Cuban surrealist Lam tops Latin American art sale

A painting blending surrealism and Cuban Santería was the top selling work at Sotheby’s Latin American art sale last week, setting an auction record for artist Wifredo Lam.  “Sur Les Traces (Transformation)” fetched $1.42 million, but the Thursday night sale, which totaled $12.2 million, fell below the $13.8 million minimum pre-sale estimate. It also failed to match Sotheby’s $14.6 million Latin American auction last fall. Auction officials downplayed the lackluster showing and highlighted the genres drawing top dollar bids. “The big trend that I saw was that the surrealist works did very well, the other one was abstract art,” said Sotheby’s Latin American art chief Carmen Melián.

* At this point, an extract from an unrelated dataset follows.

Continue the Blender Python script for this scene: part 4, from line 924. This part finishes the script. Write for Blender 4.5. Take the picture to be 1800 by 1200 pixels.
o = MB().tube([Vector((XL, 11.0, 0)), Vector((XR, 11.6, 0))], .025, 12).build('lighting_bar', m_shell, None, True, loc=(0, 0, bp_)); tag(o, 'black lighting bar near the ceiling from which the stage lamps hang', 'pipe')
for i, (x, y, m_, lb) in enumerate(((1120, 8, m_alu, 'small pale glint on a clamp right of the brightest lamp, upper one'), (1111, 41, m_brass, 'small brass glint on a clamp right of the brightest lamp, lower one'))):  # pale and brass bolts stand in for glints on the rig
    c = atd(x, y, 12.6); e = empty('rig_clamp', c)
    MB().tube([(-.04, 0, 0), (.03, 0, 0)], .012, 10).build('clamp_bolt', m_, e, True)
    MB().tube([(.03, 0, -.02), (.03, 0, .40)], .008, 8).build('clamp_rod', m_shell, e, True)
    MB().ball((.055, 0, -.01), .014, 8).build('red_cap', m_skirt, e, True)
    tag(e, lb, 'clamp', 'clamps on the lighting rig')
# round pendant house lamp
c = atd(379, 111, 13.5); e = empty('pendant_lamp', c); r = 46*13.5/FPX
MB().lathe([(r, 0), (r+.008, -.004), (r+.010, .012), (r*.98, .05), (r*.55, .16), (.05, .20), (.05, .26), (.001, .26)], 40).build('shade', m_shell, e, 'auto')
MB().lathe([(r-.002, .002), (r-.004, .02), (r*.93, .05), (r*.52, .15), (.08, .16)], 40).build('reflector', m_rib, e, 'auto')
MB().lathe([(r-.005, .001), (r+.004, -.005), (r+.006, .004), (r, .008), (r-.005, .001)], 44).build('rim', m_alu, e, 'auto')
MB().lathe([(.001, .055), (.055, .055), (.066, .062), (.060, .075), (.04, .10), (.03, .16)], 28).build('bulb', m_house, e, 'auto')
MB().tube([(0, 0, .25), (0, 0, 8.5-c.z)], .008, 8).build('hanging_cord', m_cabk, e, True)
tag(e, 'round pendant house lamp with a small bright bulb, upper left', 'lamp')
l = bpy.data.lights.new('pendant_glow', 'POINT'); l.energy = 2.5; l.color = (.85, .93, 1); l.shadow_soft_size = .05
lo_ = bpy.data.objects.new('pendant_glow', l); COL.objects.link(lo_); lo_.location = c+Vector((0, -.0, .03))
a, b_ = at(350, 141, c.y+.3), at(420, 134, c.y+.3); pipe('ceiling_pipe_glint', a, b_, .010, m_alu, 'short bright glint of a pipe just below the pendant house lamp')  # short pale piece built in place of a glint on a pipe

Lam painted “Sur Les Traces” after he returned to Cuba from Paris, where he belonged to the surrealist group led by André Breton. “This work combines European elements of surrealism and of santería,” said Melián. Like Haiti’s voodoo, santería mixes Roman Catholicism and West African religious traditions. Lam’s grandmother was a santería priestess, she added. Horsetails, horns and flames evoke santería in a dreamlike setting where fluid black strokes trace silhouettes of human extremities like eyes and fingers.

At $722,500, the second-best seller was “The Ordeal of Orwain,” by Mexican surrealist Leonora Carrington. The 1959 painting portrays a Druid-like sacrifice of a legendary Welsh noble; a priestess with a cat-like face stirs a caldron. A 1951 untitled work by Chilean surrealist Matta was another top seller at $692,500.

Mexican Diego Rivera’s “Portrait of Gladys March” went to a North American private collector for $662,500. March was an American journalist who spent six months interviewing Rivera and the ghost writer of his autobiography. Rivera’s 1953 “Tejedora y los Niños,” or “Weaver and Children,” valued at up to $1.3 million, failed to sell.

The Sotheby’s sale followed Christie’s two-day Latin American auction, which sold $20.5 million and set 12 artist auction records. Christie’s ranked the sale as its best auction in two years. Christie’s top-seller was the palm-sized 1938 painting “Survivor” painted by Frida Kahlo, Rivera’s wife. It fetched $1.2 million.